Beyond the new swing, there were other changes. Sansone arrived in Tallahassee from New Castle, Penn., and had to adjust to a different level of competition. He went into his second season as a starter with a new level of confidence.
"I feel so much more comfortable this year," Sansone said. "For me, making mistakes from this year to last year, it's so much different because they know what they're going to get from me. I feel like they trust me a lot more than last year."
Those changes were gradual, though. Sansone had days where he felt his new swing was falling apart. He stuck with it, though, trusting Martin's plan for him.
It finally started to come together just before the season began.
"When we came back from the break, he was really swinging it well," Martin Jr. said. "That's when I said 'OK, we've got something.'"
His production so far this season might just be the beginning. He's tied for second on the team in on-base percentage and third on the team with 6 RBI. If he continues at that pace against Miami this weekend, head coach Mike Martin said he might not stay at seventh in the lineup.
"He's not set in that seventh spot right now," Martin said. "Could go to 9th like he did last year, could go to 2nd or 3rd or 4th, who knows? He's playing very well."
He found his role last year, but he's found his swing this year. Even with that improvement, he could still have a long way before he fulfills his potential.
"You want complete players," Martin Jr. said. "Sometimes they come in that way, sometimes they develop into that guy. Somebody from the north, he's behind in at-bats from a lot of people. He's started to catch up."
Martin explains Miami series
The Florida State-Miami series this weekend counts as regular season games for both teams, but because it was scheduled outside of the ACC, it won't count for the conference standings. Martin explained how the series came about:
"The way it fell, we were supposed to skip them this year," he said. "(Miami coach) Jim (Morris) and I got together and said we would play up here this year and down there next year. Then, the rotation would continue (in the ACC). But, here comes Pittsburgh, Louisville and Notre Dame, and all of a sudden, the coaches got together and decided we needed to establish permanent partners. Obviously, Miami and Florida State would become permanent partners. But Miami still agreed to come in here and keep the series going. Credit them for doing that."

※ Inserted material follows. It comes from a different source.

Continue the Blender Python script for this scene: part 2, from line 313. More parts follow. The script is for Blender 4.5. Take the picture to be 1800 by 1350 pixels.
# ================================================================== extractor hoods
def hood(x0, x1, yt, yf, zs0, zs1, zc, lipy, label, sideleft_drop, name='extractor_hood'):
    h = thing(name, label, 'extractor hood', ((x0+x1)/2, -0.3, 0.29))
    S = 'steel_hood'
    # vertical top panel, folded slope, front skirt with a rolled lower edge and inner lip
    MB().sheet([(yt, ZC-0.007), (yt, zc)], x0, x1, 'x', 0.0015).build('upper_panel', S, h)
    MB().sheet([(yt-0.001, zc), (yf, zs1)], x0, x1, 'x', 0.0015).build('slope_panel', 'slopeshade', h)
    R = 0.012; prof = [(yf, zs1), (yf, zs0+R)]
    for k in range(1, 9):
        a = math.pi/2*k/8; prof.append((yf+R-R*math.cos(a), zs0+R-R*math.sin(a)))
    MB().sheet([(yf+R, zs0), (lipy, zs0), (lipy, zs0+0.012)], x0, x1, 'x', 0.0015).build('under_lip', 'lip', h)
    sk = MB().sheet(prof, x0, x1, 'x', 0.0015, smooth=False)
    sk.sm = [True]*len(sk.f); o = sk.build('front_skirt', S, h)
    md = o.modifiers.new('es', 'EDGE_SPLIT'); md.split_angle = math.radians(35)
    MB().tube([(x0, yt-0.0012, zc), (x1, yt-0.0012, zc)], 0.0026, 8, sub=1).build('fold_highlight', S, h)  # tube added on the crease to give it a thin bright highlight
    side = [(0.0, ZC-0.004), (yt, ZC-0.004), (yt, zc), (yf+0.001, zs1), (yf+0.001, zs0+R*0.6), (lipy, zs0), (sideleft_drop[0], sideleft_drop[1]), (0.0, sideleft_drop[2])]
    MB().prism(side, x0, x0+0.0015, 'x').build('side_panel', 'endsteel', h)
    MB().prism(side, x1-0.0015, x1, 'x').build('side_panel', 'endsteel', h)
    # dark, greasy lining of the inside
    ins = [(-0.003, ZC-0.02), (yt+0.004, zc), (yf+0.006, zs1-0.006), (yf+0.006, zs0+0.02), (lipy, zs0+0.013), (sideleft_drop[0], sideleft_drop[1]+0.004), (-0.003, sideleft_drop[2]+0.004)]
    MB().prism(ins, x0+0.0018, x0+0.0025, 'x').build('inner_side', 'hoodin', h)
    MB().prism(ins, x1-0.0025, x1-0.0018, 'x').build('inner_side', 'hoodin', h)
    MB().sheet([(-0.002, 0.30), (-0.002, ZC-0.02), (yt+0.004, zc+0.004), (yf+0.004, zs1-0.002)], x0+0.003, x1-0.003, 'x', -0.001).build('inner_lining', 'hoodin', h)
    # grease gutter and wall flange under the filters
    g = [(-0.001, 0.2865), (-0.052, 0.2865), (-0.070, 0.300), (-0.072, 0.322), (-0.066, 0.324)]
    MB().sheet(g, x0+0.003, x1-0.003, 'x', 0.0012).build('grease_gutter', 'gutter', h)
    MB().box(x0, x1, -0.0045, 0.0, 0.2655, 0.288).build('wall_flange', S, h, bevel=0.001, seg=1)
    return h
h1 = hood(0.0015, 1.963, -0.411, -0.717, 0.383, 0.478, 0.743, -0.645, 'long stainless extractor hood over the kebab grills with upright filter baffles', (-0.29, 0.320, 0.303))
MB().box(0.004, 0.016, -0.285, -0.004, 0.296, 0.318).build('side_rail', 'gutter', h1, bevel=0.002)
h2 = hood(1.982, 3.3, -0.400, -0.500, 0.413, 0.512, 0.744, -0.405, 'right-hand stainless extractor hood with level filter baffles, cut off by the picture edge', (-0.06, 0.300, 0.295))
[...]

When Florida State and Miami didn't appear on each other's schedules for 2014 and 2015, Martin and Morris decided the two teams should play anyway. They agreed on a home-and-home series over those two seasons about a year-and-a-half ago.
"We thought we were going to skip Miami for '14 and '15, so we said 'OK, it's your time to come here, we'll play 14 here, 15 down there,' then we would resume," Martin said. "Well, then those three teams came in. And the schedule changed for '15. Instead of him saying 'Well, I don't have to come up there in '14,' he didn't. 'We'll be there in '14, you come to our place in '15.'"
There was no guarantee the series would happen after it fell out of the rotation, Martin said. But he couldn't imagine a season without it.
"The first game I ever coached as a Florida State head coach came against the University of Miami," he said. "It's a special series. I can remember almost every single series that we've played against them and they've been memorable."